** Start of STORED DATA **
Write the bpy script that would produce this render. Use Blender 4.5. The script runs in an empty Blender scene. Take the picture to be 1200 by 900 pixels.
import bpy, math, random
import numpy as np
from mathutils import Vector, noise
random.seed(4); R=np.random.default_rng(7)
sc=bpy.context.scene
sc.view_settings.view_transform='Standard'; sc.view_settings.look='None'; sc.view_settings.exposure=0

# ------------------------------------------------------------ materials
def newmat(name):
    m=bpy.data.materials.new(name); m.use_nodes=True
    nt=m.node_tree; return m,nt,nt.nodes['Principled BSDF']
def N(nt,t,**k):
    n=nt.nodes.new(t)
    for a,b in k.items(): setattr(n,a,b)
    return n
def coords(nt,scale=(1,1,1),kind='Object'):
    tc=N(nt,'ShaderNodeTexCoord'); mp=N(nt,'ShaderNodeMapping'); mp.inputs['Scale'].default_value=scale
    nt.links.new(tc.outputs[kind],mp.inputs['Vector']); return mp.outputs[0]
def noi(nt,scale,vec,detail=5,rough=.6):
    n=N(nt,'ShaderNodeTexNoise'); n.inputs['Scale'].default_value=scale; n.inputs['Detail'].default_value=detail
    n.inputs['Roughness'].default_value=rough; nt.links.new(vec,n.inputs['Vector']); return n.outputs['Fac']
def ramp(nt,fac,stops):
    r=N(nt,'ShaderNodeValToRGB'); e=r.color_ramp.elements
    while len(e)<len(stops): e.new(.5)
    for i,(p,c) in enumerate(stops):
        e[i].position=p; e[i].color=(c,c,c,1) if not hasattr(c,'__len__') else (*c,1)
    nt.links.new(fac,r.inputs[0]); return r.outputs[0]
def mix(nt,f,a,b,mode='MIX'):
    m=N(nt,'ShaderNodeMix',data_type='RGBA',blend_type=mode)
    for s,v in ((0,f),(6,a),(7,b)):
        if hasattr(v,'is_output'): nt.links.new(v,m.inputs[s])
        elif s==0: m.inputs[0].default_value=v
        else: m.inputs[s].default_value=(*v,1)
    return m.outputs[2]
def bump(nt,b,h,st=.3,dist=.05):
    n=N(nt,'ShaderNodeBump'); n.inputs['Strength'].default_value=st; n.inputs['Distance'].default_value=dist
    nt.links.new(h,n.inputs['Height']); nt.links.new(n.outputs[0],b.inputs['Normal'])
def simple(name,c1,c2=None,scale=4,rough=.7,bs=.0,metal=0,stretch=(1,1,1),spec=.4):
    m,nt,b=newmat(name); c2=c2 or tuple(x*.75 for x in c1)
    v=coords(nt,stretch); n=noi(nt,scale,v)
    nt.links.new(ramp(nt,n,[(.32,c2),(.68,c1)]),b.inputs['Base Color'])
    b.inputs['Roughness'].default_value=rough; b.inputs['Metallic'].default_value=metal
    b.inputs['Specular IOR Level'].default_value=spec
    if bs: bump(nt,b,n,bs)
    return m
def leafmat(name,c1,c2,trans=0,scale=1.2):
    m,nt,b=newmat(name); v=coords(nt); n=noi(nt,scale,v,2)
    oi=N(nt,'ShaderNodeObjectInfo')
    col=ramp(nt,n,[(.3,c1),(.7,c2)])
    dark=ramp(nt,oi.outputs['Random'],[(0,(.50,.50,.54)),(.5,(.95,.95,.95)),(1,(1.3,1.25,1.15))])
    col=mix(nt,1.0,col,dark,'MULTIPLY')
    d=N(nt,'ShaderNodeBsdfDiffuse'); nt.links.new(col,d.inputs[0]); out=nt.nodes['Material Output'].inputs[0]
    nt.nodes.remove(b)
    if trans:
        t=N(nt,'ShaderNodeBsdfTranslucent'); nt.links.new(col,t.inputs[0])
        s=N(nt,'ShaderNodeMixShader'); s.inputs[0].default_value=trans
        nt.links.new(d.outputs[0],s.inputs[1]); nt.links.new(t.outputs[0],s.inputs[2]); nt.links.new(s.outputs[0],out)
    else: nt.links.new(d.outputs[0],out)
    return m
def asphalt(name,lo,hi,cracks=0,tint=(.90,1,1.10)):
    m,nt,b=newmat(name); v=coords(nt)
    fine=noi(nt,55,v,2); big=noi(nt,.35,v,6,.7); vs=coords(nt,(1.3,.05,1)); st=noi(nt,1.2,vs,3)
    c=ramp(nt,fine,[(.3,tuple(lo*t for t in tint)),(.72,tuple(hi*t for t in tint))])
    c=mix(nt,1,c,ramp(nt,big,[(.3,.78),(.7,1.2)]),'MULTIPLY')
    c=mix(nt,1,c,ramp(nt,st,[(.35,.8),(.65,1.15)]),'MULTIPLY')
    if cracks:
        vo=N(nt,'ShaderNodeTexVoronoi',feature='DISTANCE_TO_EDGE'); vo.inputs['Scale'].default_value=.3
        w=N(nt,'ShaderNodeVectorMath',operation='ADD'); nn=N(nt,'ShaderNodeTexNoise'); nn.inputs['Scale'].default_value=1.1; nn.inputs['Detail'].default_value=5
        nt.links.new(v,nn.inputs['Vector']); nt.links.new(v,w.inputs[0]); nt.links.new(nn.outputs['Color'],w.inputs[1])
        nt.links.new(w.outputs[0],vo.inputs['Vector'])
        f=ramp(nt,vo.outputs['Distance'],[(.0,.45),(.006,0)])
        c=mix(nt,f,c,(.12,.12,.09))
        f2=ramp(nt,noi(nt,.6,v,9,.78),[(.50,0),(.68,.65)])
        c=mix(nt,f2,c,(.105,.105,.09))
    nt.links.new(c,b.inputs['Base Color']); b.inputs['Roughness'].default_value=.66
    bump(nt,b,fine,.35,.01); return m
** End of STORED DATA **
■ YOUR INSTRUCTIONS: State only how many lines in the material include "scene".

■ EXERCISE SOLUTION: 2